==== Records for this task

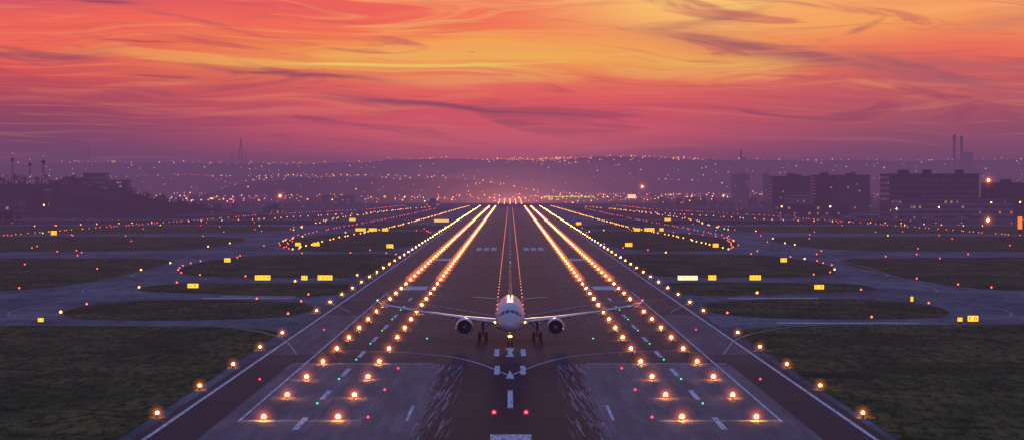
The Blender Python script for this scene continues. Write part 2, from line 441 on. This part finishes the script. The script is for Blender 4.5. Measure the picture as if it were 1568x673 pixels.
red+=[(s*28.5,260+90*k,.14) for s in(-1,1) for k in range(2)]
lamp_group('red_inset_light',red,(1,.03,.05),.12,7,[],sample=False)
lamp_group('red_inset_light',[(s*1.55,221,.2) for s in(-1,1)],(1,.03,.05),.14,12,[(.30,.8)])
cl=[(s*2.4,395+15*k,.14) for s in(-1,1) for k in range(145)]
lamp_group('centreline_light',cl,(1,.20,.16),.13,2.6,[],sample=False,fixture=False)
tr=[];to=[]
for i,s,sp in outl:
    if i==0: continue
    acc=0; step=13 if i<5 else 17
    for a,c in zip(sp,sp[1:]+sp[:1]):
        acc+=(c-a).length
        if acc>step:
            acc=0
            if abs(a.x)<36 or abs(a.x)>260: continue
            if random.random()<(.75 if i in(3,5) else .35): (tr if random.random()<.62 else to).append((a.x+random.uniform(-.6,.6),a.y+random.uniform(-1,1),.4))
def chain(P,step,dst,jit=1.2,z=.5,prob=.9):
    for a,c in zip(P,P[1:]):
        a=Vector(a);c=Vector(c); n=max(1,int((c-a).length/step))
        for k in range(n):
            if random.random()<prob:
                q=a.lerp(c,k/n); dst.append((q.x+random.uniform(-jit,jit),q.y+random.uniform(-jit*4,jit*4),z))
for s in(-1,1):
    chain([(s*75,790),(s*73,960),(s*63,1222),(s*58,1540),(s*51,2200),(s*46,2600)],15,to,.6)
    chain([(s*78,800),(s*95,1000),(s*88,1300),(s*80,1700),(s*74,2300)],20,tr,.8)
    chain([(s*300,900),(s*220,987),(s*205,1300),(s*186,1711),(s*131,2150),(s*120,2600)],11,tr,1.5,1.0)
    chain([(s*260,1250),(s*170,1500),(s*120,1900),(s*80,2500)],22,to,2)
    chain([(s*110,1150),(s*120,1600),(s*100,2300)],25,to,2)
    chain([(s*230,700),(s*110,735)],18,tr,1,.4,.4); chain([(s*200,460),(s*104,452)],16,tr,1,.4,.3)
    chain([(s*340,1350),(s*140,1380)],14,tr,1,.5,.5); chain([(s*400,2450),(s*70,2500)],11,tr,2,1,.8)
for k in range(90):
    s=random.choice((-1,1)); y=600*math.exp(random.random()*1.5); tr.append((s*random.uniform(.08,.24)*y,y,.4))
lamp_group('taxiway_red_light',tr,(1,.11,.05),.21,5,[],sample=False)
lamp_group('taxiway_amber_light',to,(1,.34,.05),.27,8,[],sample=False)

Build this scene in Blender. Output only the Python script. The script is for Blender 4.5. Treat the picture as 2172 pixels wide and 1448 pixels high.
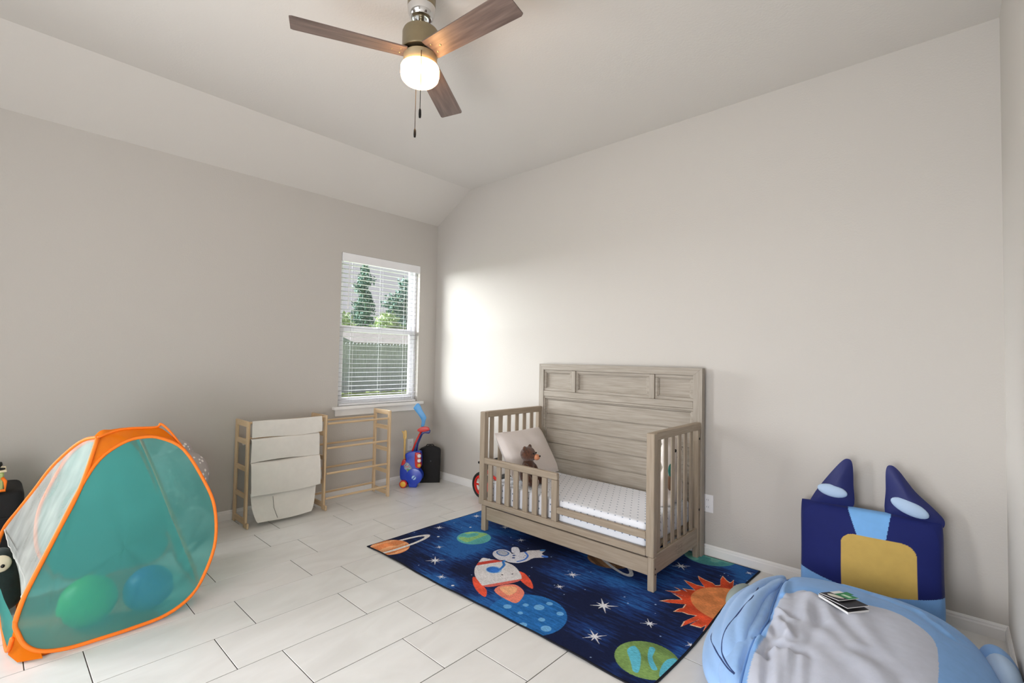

========

Exercise brief — Leave the pictures out, and transcribe each of the records exactly.

Reply to the task —
The Blender Python script for this scene continues. Write part 2, from line 441 on. This part finishes the script. The script is for Blender 4.5. Measure the picture as if it were 1568x673 pixels.
red+=[(s*28.5,260+90*k,.14) for s in(-1,1) for k in range(2)]
lamp_group('red_inset_light',red,(1,.03,.05),.12,7,[],sample=False)
lamp_group('red_inset_light',[(s*1.55,221,.2) for s in(-1,1)],(1,.03,.05),.14,12,[(.30,.8)])
cl=[(s*2.4,395+15*k,.14) for s in(-1,1) for k in range(145)]
lamp_group('centreline_light',cl,(1,.20,.16),.13,2.6,[],sample=False,fixture=False)
tr=[];to=[]
for i,s,sp in outl:
    if i==0: continue
    acc=0; step=13 if i<5 else 17
    for a,c in zip(sp,sp[1:]+sp[:1]):
        acc+=(c-a).length
        if acc>step:
            acc=0
            if abs(a.x)<36 or abs(a.x)>260: continue
            if random.random()<(.75 if i in(3,5) else .35): (tr if random.random()<.62 else to).append((a.x+random.uniform(-.6,.6),a.y+random.uniform(-1,1),.4))
def chain(P,step,dst,jit=1.2,z=.5,prob=.9):
    for a,c in zip(P,P[1:]):
        a=Vector(a);c=Vector(c); n=max(1,int((c-a).length/step))
        for k in range(n):
            if random.random()<prob:
                q=a.lerp(c,k/n); dst.append((q.x+random.uniform(-jit,jit),q.y+random.uniform(-jit*4,jit*4),z))
for s in(-1,1):
    chain([(s*75,790),(s*73,960),(s*63,1222),(s*58,1540),(s*51,2200),(s*46,2600)],15,to,.6)
    chain([(s*78,800),(s*95,1000),(s*88,1300),(s*80,1700),(s*74,2300)],20,tr,.8)
    chain([(s*300,900),(s*220,987),(s*205,1300),(s*186,1711),(s*131,2150),(s*120,2600)],11,tr,1.5,1.0)
    chain([(s*260,1250),(s*170,1500),(s*120,1900),(s*80,2500)],22,to,2)
    chain([(s*110,1150),(s*120,1600),(s*100,2300)],25,to,2)
    chain([(s*230,700),(s*110,735)],18,tr,1,.4,.4); chain([(s*200,460),(s*104,452)],16,tr,1,.4,.3)
    chain([(s*340,1350),(s*140,1380)],14,tr,1,.5,.5); chain([(s*400,2450),(s*70,2500)],11,tr,2,1,.8)
for k in range(90):
    s=random.choice((-1,1)); y=600*math.exp(random.random()*1.5); tr.append((s*random.uniform(.08,.24)*y,y,.4))
lamp_group('taxiway_red_light',tr,(1,.11,.05),.21,5,[],sample=False)
lamp_group('taxiway_amber_light',to,(1,.34,.05),.27,8,[],sample=False)

Build this scene in Blender. Output only the Python script. The script is for Blender 4.5. Treat the picture as 2172 pixels wide and 1448 pixels high.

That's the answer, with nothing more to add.